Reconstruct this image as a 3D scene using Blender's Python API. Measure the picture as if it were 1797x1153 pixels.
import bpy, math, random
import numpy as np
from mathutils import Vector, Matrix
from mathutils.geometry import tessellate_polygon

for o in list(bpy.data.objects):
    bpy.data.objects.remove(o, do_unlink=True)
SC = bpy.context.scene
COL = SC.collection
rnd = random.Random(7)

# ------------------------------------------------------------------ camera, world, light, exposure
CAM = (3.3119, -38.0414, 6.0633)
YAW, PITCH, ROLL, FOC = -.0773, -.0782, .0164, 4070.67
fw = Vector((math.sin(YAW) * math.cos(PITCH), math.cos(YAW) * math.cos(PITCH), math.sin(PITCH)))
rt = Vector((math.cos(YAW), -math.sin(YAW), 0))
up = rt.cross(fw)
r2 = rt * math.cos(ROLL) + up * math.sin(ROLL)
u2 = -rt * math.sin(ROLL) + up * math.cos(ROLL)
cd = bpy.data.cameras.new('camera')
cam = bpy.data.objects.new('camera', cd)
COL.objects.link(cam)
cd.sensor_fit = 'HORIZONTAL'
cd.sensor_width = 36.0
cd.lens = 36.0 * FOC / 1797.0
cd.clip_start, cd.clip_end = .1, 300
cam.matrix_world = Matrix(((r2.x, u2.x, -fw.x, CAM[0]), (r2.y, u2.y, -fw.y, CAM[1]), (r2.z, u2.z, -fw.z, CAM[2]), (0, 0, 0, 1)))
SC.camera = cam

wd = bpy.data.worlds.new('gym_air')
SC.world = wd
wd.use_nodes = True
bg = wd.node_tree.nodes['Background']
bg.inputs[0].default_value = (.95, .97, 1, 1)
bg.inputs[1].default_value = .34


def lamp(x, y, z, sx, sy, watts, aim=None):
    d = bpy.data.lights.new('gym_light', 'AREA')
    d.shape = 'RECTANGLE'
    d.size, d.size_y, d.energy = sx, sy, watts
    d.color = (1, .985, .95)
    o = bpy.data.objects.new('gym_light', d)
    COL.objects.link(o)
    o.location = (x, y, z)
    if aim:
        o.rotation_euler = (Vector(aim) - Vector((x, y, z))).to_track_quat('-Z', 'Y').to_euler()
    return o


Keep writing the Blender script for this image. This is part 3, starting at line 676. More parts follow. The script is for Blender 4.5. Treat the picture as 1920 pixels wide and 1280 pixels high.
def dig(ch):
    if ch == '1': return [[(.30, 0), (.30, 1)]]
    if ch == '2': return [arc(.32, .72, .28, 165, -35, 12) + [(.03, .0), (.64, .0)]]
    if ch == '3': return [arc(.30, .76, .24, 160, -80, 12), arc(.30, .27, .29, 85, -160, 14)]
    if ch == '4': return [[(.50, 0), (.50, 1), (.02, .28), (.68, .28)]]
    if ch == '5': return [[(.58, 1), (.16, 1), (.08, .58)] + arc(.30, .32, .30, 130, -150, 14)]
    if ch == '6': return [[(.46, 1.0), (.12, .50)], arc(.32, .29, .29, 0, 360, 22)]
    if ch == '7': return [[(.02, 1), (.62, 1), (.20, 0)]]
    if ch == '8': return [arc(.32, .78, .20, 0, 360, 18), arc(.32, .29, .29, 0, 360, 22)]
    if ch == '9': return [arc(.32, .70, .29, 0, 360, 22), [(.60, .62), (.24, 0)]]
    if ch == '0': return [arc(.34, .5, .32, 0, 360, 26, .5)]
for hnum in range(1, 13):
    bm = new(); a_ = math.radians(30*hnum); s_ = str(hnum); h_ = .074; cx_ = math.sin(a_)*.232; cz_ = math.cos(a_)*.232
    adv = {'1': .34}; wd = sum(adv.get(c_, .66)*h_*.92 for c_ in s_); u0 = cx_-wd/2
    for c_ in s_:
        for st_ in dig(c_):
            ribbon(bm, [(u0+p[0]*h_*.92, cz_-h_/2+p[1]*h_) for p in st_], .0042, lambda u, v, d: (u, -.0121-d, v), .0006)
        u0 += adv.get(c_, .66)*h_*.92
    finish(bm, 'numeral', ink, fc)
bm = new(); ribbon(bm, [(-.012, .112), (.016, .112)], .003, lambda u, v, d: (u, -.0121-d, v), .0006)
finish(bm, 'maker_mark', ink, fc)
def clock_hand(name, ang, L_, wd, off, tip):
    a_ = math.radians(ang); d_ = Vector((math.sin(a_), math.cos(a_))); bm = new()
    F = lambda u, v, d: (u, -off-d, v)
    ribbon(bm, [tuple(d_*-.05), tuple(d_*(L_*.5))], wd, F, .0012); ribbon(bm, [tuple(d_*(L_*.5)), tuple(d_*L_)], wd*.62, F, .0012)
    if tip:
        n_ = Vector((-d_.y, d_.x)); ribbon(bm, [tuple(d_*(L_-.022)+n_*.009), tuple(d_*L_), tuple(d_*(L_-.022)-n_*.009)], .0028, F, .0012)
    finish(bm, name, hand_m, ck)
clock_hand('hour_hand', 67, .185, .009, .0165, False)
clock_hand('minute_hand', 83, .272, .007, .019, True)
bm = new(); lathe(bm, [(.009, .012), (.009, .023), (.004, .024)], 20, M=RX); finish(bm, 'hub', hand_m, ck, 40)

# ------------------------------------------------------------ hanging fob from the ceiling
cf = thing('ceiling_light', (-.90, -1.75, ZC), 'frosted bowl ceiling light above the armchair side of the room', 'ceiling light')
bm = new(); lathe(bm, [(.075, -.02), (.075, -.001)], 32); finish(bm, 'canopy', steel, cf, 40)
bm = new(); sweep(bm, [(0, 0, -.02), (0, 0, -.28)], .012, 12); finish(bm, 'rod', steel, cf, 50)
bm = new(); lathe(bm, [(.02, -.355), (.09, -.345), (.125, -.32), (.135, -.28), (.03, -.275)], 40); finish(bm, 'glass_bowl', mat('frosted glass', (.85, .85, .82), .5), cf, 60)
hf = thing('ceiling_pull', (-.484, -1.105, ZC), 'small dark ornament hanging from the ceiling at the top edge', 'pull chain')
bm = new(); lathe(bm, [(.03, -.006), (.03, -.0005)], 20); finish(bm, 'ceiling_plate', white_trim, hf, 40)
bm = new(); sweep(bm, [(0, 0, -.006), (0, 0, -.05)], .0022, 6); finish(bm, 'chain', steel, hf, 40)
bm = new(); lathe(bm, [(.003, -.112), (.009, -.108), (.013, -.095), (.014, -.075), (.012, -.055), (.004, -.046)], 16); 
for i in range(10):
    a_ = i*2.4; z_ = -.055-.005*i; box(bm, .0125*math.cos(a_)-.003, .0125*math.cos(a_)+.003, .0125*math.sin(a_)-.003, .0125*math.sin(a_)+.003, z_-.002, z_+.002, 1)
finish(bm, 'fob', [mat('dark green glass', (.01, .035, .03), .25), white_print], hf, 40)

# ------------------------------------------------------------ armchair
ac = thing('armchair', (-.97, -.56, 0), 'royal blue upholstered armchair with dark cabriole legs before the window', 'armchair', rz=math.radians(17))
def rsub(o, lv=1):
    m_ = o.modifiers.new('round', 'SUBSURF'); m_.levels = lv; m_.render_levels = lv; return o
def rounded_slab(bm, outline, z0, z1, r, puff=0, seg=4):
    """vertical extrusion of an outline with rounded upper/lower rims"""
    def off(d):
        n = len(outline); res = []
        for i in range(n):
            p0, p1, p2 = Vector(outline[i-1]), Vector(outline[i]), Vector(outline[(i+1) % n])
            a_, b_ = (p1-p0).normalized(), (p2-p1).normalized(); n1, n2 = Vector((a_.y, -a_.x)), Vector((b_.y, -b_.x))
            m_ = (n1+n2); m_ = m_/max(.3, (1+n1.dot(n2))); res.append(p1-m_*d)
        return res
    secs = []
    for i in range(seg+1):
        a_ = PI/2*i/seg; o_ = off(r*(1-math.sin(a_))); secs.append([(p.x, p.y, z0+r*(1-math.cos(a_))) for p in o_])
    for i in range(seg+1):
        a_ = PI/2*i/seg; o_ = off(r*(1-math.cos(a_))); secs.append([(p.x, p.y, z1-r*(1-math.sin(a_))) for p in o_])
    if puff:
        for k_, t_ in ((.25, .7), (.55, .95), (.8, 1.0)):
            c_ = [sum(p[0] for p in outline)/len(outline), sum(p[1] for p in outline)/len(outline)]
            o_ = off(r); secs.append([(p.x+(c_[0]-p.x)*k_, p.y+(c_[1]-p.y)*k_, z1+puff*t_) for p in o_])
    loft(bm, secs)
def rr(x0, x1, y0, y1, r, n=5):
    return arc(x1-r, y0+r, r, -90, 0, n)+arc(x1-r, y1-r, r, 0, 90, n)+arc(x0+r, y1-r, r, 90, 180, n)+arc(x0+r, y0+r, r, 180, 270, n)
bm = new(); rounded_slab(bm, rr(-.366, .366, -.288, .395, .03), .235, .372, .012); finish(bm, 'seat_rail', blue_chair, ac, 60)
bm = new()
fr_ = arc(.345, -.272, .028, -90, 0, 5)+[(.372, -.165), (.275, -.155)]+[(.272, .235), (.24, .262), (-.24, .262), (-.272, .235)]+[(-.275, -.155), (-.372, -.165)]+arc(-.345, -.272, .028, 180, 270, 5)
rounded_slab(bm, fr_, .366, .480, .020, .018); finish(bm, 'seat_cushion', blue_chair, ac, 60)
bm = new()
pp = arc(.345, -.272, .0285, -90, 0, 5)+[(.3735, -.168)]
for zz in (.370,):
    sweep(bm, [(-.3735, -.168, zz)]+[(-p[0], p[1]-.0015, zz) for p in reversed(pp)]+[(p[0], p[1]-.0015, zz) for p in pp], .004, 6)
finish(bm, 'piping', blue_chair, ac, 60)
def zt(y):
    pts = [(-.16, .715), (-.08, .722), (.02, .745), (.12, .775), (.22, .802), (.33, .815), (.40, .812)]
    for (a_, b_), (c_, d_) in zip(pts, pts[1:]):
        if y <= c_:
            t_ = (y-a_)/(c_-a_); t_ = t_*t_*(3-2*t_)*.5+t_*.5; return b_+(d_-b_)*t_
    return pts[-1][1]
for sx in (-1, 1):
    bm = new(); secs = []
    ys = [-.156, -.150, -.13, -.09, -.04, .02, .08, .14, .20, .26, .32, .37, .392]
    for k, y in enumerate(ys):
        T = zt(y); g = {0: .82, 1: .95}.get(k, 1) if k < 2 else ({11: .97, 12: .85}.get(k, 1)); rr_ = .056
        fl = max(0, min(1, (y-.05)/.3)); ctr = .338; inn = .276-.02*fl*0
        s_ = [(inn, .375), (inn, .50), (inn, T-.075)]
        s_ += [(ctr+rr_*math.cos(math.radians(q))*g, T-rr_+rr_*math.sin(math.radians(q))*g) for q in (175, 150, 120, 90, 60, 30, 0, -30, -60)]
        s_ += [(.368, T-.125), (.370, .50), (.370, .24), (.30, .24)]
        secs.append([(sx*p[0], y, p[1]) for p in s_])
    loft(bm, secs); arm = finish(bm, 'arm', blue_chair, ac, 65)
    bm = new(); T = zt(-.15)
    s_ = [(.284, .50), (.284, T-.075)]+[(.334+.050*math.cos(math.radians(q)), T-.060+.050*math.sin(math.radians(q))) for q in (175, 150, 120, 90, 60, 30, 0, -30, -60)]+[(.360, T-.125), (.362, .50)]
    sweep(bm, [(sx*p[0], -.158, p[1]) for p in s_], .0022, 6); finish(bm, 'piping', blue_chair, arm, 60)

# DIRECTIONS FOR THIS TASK
Please print exactly what appears from the first line of the data through the line with "rnd = random.Random(7)", including both of those lines and nothing past them.

# OUTPUT FOR THIS EXERCISE
Reconstruct this image as a 3D scene using Blender's Python API. Measure the picture as if it were 1797x1153 pixels.
import bpy, math, random
import numpy as np
from mathutils import Vector, Matrix
from mathutils.geometry import tessellate_polygon

for o in list(bpy.data.objects):
    bpy.data.objects.remove(o, do_unlink=True)
SC = bpy.context.scene
COL = SC.collection
rnd = random.Random(7)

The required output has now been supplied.